Aside from all the beautiful collections in Rosenberg’s apartment, one is equally struck by the warm narrative of the other objects. There are family photos, gifts from her esteemed clients (such as a glorious, bronzed art-deco shoe, gifted by Stevie Nicks), or the assorted pieces of incredible folk art scattered throughout. Standing in a guest bedroom, Rosenberg points out an airplane made entirely from aluminum cans of Tab that soars above us, suspended beneath a ceiling painted to mimic a cloud-filled sky.

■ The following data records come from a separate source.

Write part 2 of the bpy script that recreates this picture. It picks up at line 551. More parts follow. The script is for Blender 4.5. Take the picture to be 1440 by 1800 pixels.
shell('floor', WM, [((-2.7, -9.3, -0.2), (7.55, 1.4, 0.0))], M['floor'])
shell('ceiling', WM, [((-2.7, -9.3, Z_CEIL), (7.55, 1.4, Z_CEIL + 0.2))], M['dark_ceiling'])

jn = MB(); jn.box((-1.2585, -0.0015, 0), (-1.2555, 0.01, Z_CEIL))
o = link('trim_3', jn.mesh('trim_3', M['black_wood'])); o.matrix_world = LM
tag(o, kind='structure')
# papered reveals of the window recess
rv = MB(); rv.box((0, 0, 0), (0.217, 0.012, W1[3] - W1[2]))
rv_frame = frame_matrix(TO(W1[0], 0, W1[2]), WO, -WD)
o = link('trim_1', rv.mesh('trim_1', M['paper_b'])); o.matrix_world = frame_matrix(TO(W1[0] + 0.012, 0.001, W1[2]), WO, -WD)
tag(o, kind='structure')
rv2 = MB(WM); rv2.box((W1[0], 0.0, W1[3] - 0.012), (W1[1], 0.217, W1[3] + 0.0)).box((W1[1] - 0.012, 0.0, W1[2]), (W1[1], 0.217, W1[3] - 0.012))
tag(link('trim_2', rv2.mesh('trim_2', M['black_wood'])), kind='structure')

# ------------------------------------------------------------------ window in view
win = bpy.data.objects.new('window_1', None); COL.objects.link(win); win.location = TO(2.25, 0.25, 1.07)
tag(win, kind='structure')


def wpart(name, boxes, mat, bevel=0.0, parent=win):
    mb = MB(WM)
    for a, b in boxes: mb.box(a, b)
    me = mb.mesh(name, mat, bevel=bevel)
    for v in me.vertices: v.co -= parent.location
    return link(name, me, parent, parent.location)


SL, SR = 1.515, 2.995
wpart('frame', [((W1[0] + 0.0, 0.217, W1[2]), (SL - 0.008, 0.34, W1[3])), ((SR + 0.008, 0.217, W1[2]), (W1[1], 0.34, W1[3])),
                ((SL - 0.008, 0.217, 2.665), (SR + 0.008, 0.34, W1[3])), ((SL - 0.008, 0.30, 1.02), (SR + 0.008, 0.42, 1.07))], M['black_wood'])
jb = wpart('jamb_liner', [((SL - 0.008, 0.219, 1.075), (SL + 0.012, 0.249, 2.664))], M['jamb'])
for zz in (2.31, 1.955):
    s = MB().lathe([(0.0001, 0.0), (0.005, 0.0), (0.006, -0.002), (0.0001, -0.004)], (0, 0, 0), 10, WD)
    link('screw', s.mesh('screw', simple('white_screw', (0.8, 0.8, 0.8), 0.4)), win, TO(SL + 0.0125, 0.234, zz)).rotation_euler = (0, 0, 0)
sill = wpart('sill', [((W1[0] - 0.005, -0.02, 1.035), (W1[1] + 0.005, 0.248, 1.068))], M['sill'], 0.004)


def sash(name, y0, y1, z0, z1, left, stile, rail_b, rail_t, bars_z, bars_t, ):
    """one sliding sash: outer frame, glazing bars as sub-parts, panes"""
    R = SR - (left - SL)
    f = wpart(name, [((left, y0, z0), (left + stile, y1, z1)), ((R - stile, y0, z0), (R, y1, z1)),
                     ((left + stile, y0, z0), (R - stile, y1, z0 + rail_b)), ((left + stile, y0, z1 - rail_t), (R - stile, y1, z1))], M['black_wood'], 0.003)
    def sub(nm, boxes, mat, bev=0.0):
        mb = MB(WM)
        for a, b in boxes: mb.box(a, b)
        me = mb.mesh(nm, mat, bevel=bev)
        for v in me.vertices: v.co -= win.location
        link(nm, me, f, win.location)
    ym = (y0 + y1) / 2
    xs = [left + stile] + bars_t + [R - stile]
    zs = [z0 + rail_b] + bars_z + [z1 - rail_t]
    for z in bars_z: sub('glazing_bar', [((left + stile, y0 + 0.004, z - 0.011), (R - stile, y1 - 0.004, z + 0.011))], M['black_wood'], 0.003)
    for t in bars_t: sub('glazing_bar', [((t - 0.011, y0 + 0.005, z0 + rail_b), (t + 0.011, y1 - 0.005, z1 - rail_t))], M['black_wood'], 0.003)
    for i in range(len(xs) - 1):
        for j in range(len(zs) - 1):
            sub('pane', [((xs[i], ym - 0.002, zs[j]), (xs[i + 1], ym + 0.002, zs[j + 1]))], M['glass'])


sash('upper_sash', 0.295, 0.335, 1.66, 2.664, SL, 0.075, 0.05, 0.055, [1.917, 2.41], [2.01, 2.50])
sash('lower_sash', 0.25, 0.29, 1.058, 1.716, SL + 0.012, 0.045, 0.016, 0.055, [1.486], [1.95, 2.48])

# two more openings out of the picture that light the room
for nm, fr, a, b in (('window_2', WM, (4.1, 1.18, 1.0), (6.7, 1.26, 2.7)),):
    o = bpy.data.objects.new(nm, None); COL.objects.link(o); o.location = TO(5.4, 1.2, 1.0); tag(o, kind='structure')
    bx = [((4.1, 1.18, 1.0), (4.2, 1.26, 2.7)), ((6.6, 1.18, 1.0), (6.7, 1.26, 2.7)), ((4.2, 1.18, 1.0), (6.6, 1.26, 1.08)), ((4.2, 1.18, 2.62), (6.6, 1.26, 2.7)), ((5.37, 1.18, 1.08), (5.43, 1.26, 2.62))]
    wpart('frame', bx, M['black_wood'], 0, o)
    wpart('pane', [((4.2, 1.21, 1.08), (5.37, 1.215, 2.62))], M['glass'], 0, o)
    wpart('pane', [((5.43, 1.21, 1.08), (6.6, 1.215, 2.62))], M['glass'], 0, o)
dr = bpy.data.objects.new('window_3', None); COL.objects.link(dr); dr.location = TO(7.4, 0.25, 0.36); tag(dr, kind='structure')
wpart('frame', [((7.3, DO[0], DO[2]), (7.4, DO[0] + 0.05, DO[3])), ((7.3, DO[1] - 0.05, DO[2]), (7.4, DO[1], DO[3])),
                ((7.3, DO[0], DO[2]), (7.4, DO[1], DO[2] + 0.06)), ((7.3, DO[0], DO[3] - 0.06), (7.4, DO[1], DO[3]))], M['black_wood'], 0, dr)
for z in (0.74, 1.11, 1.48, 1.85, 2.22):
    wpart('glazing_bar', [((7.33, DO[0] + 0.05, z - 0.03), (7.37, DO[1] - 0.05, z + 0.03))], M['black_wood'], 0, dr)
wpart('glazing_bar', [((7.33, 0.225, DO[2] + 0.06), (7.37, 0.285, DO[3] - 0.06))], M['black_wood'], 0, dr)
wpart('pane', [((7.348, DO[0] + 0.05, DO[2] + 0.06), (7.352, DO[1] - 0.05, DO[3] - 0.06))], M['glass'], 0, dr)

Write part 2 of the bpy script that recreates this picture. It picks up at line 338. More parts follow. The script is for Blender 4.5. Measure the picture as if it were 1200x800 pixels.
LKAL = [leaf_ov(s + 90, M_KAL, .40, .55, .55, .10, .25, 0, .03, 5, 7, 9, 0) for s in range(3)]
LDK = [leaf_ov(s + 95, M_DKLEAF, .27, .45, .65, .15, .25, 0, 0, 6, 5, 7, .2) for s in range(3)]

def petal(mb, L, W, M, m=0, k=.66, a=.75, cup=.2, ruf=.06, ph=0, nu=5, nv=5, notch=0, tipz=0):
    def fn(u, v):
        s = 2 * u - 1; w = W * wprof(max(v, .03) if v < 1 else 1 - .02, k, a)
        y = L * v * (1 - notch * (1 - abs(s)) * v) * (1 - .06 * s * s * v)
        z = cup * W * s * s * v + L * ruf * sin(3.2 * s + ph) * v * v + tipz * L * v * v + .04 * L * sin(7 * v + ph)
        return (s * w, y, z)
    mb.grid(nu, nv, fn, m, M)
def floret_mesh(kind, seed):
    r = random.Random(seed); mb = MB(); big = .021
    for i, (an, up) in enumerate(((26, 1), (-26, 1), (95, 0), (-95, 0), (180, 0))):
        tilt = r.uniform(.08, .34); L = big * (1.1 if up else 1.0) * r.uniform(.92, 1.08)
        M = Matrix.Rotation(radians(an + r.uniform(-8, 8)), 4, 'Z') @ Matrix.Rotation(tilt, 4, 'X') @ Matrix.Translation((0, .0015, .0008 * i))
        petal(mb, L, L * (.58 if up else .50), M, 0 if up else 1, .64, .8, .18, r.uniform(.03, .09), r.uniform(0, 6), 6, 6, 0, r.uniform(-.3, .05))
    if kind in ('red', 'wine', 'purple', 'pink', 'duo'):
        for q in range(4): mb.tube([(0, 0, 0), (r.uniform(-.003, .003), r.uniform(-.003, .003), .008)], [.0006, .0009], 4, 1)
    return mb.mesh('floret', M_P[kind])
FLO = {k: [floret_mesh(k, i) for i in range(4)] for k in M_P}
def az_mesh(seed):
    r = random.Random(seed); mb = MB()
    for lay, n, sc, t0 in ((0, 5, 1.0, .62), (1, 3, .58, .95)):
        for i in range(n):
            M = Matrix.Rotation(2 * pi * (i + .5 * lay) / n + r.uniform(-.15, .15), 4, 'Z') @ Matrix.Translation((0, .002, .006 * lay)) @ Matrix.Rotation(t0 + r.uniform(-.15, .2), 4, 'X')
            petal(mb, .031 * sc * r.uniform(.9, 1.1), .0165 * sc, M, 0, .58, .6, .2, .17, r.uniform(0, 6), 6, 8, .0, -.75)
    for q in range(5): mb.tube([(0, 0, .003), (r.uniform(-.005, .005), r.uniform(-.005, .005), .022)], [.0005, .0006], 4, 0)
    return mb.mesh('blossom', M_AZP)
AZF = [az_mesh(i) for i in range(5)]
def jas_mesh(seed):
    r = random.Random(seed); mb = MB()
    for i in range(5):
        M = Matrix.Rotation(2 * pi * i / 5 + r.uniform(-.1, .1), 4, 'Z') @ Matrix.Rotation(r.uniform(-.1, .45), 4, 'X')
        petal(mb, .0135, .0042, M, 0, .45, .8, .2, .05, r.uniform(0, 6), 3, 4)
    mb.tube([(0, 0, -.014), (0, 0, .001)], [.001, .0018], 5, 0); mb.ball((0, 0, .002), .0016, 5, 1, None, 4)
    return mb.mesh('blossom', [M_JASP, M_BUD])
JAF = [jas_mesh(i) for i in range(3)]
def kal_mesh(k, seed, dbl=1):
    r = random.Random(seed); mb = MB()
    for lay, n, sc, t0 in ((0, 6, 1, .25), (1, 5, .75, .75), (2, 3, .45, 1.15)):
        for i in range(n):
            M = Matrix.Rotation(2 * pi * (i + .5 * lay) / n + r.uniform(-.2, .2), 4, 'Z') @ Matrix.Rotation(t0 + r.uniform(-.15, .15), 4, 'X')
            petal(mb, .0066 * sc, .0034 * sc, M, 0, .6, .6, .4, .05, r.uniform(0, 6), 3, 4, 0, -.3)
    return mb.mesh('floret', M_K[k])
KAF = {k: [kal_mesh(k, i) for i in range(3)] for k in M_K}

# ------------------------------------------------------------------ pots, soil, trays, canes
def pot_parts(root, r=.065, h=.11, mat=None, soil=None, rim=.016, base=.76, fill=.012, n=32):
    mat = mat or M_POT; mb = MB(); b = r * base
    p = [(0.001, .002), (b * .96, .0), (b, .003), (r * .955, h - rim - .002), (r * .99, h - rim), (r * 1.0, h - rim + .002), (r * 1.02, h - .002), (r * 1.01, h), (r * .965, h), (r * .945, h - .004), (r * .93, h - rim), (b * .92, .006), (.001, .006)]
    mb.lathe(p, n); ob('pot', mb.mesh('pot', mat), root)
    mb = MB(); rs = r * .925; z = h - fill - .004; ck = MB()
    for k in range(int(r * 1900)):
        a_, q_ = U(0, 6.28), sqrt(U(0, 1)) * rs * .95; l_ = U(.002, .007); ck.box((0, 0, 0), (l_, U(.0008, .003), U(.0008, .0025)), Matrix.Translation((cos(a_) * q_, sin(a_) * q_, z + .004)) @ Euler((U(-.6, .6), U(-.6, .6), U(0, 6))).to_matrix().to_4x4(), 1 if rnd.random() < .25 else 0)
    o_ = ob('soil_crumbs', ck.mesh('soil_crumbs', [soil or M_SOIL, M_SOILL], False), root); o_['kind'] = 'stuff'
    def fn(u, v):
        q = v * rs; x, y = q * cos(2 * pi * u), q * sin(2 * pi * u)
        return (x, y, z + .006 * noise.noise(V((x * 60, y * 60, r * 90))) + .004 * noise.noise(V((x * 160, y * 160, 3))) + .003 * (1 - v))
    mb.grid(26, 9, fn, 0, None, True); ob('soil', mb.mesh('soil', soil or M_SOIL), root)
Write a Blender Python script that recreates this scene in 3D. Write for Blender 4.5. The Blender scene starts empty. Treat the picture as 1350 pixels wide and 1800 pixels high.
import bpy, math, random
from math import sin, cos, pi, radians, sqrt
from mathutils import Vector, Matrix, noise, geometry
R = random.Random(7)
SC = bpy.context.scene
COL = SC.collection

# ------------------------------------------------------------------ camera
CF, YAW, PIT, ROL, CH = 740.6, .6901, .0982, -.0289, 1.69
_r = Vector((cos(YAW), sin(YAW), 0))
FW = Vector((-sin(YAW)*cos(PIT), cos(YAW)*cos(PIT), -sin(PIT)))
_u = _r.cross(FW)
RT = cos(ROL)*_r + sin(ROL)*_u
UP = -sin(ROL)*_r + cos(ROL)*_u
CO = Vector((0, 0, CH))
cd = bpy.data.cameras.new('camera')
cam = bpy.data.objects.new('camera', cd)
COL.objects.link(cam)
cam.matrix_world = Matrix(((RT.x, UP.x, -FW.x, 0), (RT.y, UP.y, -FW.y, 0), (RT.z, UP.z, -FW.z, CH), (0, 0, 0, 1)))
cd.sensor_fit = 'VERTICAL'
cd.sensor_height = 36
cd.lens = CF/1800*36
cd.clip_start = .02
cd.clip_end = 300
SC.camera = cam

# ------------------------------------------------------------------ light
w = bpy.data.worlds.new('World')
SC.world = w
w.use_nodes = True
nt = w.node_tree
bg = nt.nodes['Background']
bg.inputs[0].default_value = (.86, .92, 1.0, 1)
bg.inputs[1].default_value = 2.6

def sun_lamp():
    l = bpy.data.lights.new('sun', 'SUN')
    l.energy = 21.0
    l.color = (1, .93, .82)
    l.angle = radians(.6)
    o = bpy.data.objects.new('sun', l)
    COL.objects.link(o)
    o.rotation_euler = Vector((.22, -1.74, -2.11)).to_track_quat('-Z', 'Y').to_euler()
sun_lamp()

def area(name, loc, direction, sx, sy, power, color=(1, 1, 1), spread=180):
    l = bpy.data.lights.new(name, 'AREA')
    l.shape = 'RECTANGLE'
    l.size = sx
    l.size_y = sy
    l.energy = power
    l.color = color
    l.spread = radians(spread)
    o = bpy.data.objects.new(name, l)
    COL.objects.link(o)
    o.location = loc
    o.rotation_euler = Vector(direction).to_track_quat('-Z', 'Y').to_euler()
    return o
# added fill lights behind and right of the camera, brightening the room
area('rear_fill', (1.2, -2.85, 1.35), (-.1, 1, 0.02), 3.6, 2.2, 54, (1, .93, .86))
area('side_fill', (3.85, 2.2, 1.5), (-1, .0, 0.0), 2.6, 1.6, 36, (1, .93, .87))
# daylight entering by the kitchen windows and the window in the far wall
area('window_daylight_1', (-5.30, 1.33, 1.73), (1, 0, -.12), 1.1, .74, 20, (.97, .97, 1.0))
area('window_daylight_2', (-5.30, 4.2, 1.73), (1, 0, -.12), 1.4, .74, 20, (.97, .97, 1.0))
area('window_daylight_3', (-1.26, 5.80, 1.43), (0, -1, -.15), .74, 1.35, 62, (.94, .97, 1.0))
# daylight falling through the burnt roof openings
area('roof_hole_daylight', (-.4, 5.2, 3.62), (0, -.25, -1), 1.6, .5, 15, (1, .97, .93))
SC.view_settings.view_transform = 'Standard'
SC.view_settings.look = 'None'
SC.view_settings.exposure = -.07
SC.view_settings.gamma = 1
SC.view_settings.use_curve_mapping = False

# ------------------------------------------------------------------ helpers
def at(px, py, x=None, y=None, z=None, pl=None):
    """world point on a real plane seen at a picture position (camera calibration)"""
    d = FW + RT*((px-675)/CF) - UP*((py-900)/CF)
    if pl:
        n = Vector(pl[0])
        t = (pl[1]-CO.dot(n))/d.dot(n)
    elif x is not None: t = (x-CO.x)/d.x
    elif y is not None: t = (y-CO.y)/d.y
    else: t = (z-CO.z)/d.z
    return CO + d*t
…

“When I'm in a house, even a really fabulous house, where there's nothing, I can start to hyperventilate at the minimalism of it,” she laughs. “It actually makes me feel a kind of despair. I'm like, ‘Oh, you've got nothing on the counter!’ Just ... why? I can't take it. Maybe I would gradually come to appreciate it, but don't you want a little something? I always go into houses like that and wonder, ‘Who is this person?’ At least when you come into this apartment, you get a real sense of who I am and what I love and what makes me happy. It may be crazy, but it’s definitely me.”